=== Dataset excerpts ===

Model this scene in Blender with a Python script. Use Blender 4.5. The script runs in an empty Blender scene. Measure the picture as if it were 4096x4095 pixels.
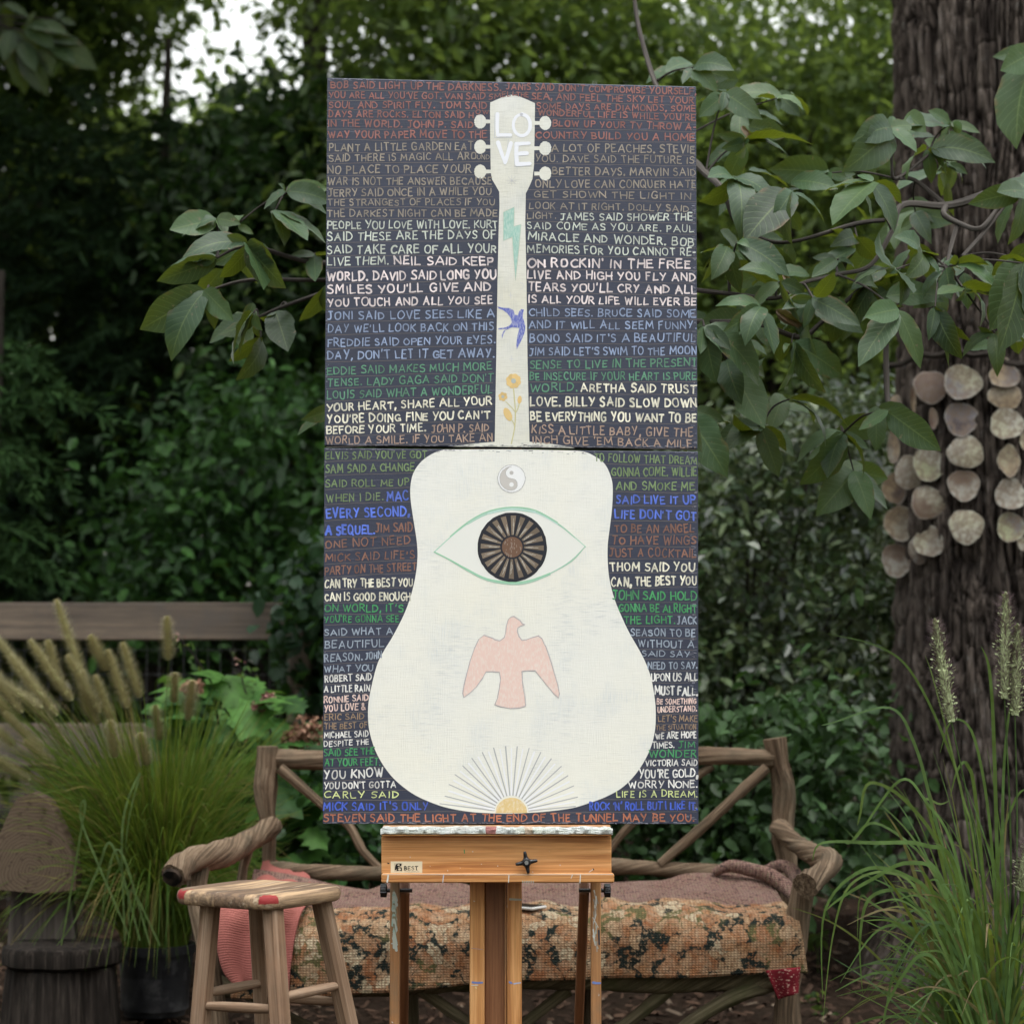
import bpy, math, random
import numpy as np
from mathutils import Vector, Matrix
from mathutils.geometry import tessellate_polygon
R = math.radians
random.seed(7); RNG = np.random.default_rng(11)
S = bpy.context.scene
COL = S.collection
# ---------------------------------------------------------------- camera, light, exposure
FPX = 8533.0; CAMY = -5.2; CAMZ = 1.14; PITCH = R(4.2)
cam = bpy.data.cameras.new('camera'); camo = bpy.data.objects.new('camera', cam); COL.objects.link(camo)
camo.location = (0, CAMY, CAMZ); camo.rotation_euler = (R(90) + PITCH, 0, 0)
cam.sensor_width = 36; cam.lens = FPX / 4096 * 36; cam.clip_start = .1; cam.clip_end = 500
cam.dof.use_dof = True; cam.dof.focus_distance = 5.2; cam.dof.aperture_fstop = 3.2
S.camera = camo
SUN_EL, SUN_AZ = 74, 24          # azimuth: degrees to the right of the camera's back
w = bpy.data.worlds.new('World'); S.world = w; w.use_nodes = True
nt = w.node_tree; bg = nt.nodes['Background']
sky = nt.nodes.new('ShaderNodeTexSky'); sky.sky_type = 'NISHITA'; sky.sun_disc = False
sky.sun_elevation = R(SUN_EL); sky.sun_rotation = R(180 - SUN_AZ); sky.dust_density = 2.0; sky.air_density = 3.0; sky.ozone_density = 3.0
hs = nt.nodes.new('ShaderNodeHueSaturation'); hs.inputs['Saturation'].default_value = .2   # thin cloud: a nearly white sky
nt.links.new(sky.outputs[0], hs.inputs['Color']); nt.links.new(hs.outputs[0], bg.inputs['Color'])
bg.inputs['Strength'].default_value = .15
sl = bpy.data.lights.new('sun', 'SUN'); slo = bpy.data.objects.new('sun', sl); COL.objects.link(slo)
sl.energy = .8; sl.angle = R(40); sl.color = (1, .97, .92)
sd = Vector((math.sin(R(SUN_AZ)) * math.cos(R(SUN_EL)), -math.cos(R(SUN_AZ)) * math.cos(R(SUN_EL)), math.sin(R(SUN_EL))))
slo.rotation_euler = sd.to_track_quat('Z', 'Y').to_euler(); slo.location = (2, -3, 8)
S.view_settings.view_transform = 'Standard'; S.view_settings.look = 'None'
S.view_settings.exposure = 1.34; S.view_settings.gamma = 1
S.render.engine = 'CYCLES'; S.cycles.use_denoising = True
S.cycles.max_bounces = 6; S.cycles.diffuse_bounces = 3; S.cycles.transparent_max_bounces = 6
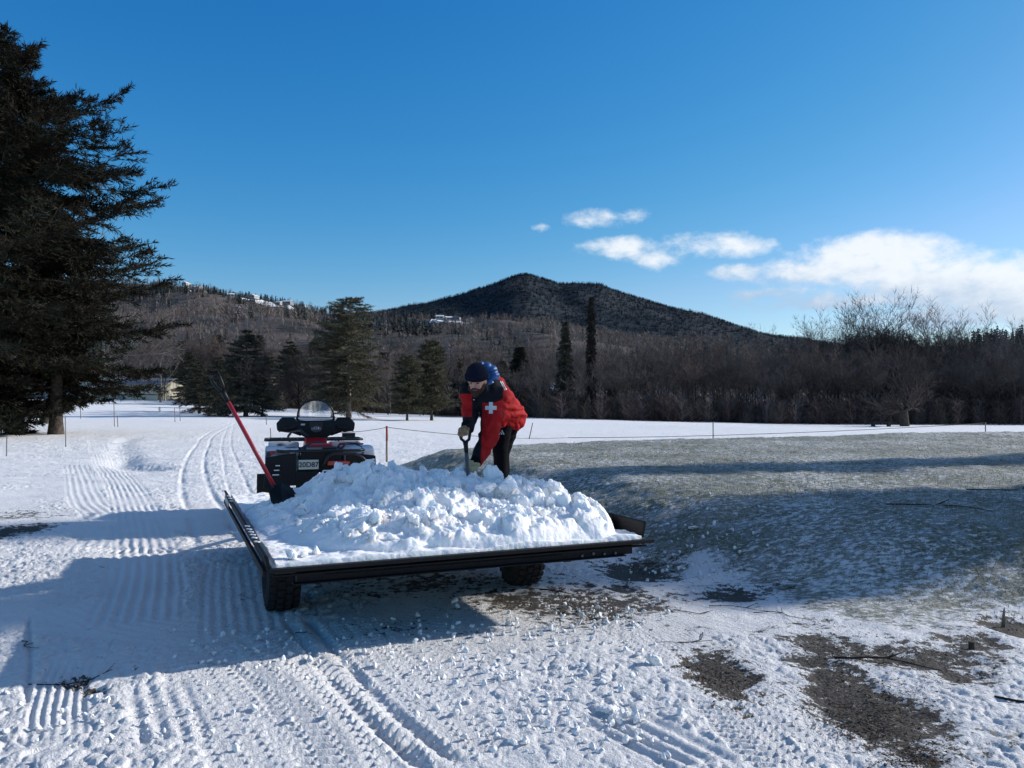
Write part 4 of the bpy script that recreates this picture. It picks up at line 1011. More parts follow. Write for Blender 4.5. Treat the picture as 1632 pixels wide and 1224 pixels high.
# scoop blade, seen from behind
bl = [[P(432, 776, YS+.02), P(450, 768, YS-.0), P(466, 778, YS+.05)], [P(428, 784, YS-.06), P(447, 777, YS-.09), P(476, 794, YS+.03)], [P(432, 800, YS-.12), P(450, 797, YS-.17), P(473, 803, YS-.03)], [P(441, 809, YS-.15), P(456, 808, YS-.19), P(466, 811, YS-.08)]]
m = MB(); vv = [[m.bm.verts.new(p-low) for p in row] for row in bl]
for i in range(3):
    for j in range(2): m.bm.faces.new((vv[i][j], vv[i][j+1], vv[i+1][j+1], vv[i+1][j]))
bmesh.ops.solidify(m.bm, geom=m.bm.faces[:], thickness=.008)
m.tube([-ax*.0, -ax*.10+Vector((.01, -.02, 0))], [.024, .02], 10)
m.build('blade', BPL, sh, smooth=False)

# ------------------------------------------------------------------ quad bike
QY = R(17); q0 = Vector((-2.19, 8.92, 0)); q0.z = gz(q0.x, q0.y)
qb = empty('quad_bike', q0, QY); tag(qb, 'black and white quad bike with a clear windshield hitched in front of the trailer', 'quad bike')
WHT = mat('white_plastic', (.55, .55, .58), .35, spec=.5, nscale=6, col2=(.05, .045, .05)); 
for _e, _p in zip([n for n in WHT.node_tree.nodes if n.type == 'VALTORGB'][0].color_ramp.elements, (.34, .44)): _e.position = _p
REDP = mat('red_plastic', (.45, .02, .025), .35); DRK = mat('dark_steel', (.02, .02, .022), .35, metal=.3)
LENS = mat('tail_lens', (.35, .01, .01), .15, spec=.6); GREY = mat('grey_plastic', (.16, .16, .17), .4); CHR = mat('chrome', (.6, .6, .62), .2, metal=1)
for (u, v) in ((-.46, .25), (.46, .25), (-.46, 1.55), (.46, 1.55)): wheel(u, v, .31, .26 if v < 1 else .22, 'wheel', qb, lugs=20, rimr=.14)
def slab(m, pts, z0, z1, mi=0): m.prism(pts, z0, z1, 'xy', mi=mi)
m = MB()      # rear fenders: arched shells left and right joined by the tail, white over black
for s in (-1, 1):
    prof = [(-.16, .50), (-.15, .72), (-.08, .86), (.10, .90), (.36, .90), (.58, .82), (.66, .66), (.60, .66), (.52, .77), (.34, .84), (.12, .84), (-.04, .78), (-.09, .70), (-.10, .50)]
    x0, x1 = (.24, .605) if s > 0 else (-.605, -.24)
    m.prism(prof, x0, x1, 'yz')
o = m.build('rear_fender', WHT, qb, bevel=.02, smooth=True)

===

• **Exercise**: In the records shown above, how many lines include the word "scene"? Answer with the number only.

• **Problem solution**: 2